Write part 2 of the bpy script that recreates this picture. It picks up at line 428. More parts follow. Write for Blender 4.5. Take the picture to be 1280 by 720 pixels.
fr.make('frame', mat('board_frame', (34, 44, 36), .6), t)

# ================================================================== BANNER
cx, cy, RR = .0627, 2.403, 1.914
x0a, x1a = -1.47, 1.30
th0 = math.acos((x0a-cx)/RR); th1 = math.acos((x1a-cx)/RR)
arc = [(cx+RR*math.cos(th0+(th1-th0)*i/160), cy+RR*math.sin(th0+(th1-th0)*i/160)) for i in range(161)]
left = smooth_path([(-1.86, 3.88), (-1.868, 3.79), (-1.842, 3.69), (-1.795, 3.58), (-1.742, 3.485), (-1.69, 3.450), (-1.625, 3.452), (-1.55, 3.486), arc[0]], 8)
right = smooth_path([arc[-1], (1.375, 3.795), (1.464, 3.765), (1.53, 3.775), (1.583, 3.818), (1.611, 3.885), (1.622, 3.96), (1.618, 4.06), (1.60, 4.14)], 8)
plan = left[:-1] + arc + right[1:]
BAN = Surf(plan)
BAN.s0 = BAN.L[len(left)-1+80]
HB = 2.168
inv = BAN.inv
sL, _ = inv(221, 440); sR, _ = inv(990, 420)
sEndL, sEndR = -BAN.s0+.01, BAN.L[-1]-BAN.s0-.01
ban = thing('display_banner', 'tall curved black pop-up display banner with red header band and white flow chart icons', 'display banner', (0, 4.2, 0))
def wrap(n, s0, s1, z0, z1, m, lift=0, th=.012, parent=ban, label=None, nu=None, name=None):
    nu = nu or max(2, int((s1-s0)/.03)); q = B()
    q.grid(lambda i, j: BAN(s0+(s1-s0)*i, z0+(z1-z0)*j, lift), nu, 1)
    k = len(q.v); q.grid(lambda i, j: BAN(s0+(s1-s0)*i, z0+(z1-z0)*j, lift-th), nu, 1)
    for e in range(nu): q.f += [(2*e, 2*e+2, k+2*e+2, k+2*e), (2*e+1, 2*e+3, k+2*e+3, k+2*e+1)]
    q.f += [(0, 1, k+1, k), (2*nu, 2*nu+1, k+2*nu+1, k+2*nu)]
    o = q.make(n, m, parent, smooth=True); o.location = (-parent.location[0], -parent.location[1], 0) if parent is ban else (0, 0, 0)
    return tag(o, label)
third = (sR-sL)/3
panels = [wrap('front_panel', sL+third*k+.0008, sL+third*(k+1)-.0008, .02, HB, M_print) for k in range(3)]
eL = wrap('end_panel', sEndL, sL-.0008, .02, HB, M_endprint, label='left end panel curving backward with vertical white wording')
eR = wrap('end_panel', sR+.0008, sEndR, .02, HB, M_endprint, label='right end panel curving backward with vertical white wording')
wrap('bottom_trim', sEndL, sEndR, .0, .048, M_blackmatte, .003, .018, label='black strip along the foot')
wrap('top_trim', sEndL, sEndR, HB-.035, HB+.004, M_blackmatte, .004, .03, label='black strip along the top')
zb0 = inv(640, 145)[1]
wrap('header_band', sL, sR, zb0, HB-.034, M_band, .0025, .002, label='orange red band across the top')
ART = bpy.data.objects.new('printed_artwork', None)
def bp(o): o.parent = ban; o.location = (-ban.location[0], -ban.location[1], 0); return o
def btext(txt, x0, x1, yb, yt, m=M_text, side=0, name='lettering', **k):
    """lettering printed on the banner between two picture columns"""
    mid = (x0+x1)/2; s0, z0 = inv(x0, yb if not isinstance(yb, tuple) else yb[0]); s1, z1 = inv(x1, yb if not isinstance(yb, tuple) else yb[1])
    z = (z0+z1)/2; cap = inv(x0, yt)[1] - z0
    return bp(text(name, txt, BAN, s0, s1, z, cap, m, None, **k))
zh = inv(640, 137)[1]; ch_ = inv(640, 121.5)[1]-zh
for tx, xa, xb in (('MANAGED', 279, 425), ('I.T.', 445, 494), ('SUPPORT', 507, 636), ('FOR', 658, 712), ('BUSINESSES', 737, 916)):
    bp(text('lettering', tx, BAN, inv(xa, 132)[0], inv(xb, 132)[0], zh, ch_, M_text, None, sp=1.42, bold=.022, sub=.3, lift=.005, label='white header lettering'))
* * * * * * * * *
[EXERCISE BRIEF] Quote the data above verbatim from its first line to the line that includes "fr.make('frame', mat('board_frame', (34, 44, 36), .6), t)", with both boundary lines retained.

[OUTPUT FOR THIS TASK]
Write part 2 of the bpy script that recreates this picture. It picks up at line 428. More parts follow. Write for Blender 4.5. Take the picture to be 1280 by 720 pixels.
fr.make('frame', mat('board_frame', (34, 44, 36), .6), t)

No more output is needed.